Camino Life Lessons

S.A. and I are still in the Berkshires, but our sons, who drove up for the week with the dogs, have now left for home.

We’re staying a week longer with Katherine to help her with her house and her decision to sell it. Since she’s in her eighties and does not use the Internet, she needs our assistance. The world has evolved from looking for real estate agents in the phone book, alas. 

After our sons left, I felt so alone. I went for a walk up Cone Hill Rd, but after an hour in the sun and fresh air, some of the sadness drifted off and sailed into the approaching clouds. 

On the Camino people were constantly entering and leaving my life. Even though it wasn’t the same as missing my dear sons, I still felt the joy of seeing old friends and the pang of sadness at our leave taking.

Each day on the pilgrimage had a different tenor, and after a while I learned to accept whatever the day brought. 

After reaching Sarria, where many routes converge and the number of pilgrims increases, I listened to the wisdom of a longtime pilgrim who said, “After Sarria, the Camino changes. It becomes a giant picnic where people are out for a good time. You have to adjust.”

Instead of feeling irritated at the maurading teens on the path with their iPhones piping in pop music, I opened myself up to a new experience without judging myself or others. I didn’t love the blaring music and the screaming laughter after my weeks of meditative solitude, but I enjoyed the kids’ enthusiasm for life and their excitement of being with school friends on the Camino. I accepted the new day. 

So now my sons are gone and it’s just S.A., my mother-in-law, and I in her little house near the creek with no Internet or TV. It’s a new phase of my time here without my sons’ lively conversation and zest for life. I’m adjusting to the quiet by walking, writing, and swimming across the Stockbridge Bowl. If it rains tomorrow, I’ll go to a yoga class. 

And it goes without saying that I need to cultivate gratitude for being in such a beautiful place during summer vacation time.    

Today’s Walk

I’m in the Berkshire Mountains now, soaking up the fresh air. SA and I have taken his mother to her place here because she needs the help, and since I’m in this beautiful part of the world, I’m taking advantage of the country roads for some longish walks.

From West Stockbridge on Iron Ore Road I went up Cone Hill Road, turned right  on 41, and entered Richmond, about 6 miles.

Before leaving Iron Ore I walked around the neighborhood to see if anything had changed since I was here a year ago, but the same tidy houses with the same tidy lawns greeted me as I passed.

People here have lovely gardens of perennials–tiger lilies, Black-eyed Susans, sylvia, Queen Anne’s lace.

On highway 41 I picked up a menu at a barbecue place called Lakota, across the street from the Richmond fire station.

Crossing over the train tracks reminded me of a book I just finished called Bold Spirit, the story of Helga Estby and her daughter Clara and their walk in 1897 across the U.S.  from Spokane, WA to New York City.
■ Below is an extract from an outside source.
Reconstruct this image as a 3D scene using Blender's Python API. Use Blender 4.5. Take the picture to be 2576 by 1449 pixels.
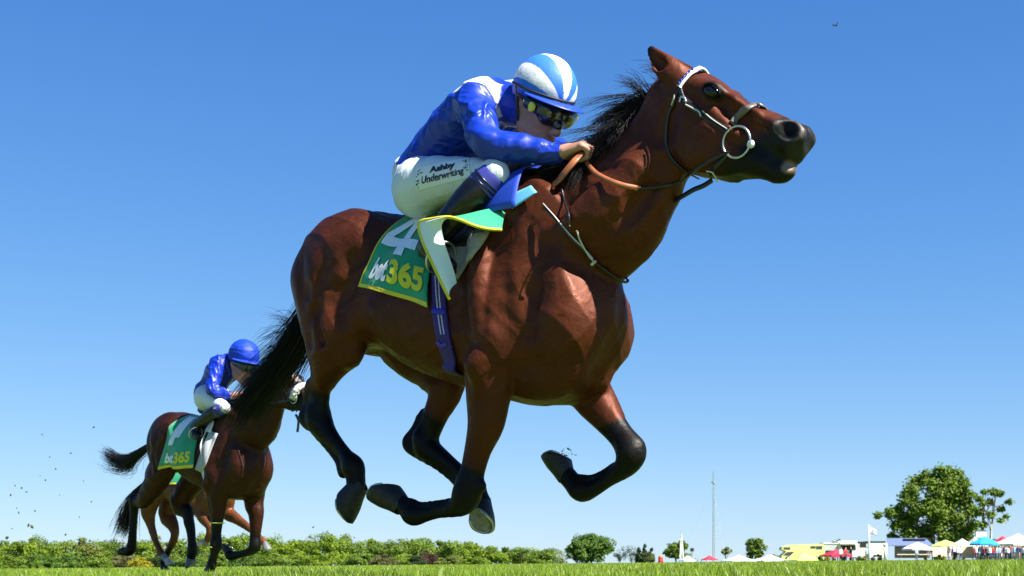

They walked most of the way along railroad tracks so they wouldn’t get lost.

They faced tremendous criticism for even going on such a walk because women were supposed to stay at home to raise their children. This was before women had the vote, and many men thought women were too weak to endure such an arduous trip.

Helga accepted the challenge to walk because the person who completed the journey would receive 10,000 dollars, money she would use to save the family homestead from bankruptcy.

I didn’t face one tenth of Helga’s hardships when I made my pilgrimage to Santiago, but traveling alone in Spain was not exactly easy. Women have to be on their guard while walking alone, even if we are no longer young.

On my way back to Katherine’s house I went along Furnace Road where former Governor Duval Patrick has built a home. He built on plot of land next to Mud Pond, an old quarry where we used to swim. Patrick bought up all the land around the quarry, so now there’s no access to it. Our sons would swing from a rope swing there along with many other locals. We would also swim out to a fallen tree floating in the center. It’s sad that now no one can swim in the cold, clean water just because one person wants privacy.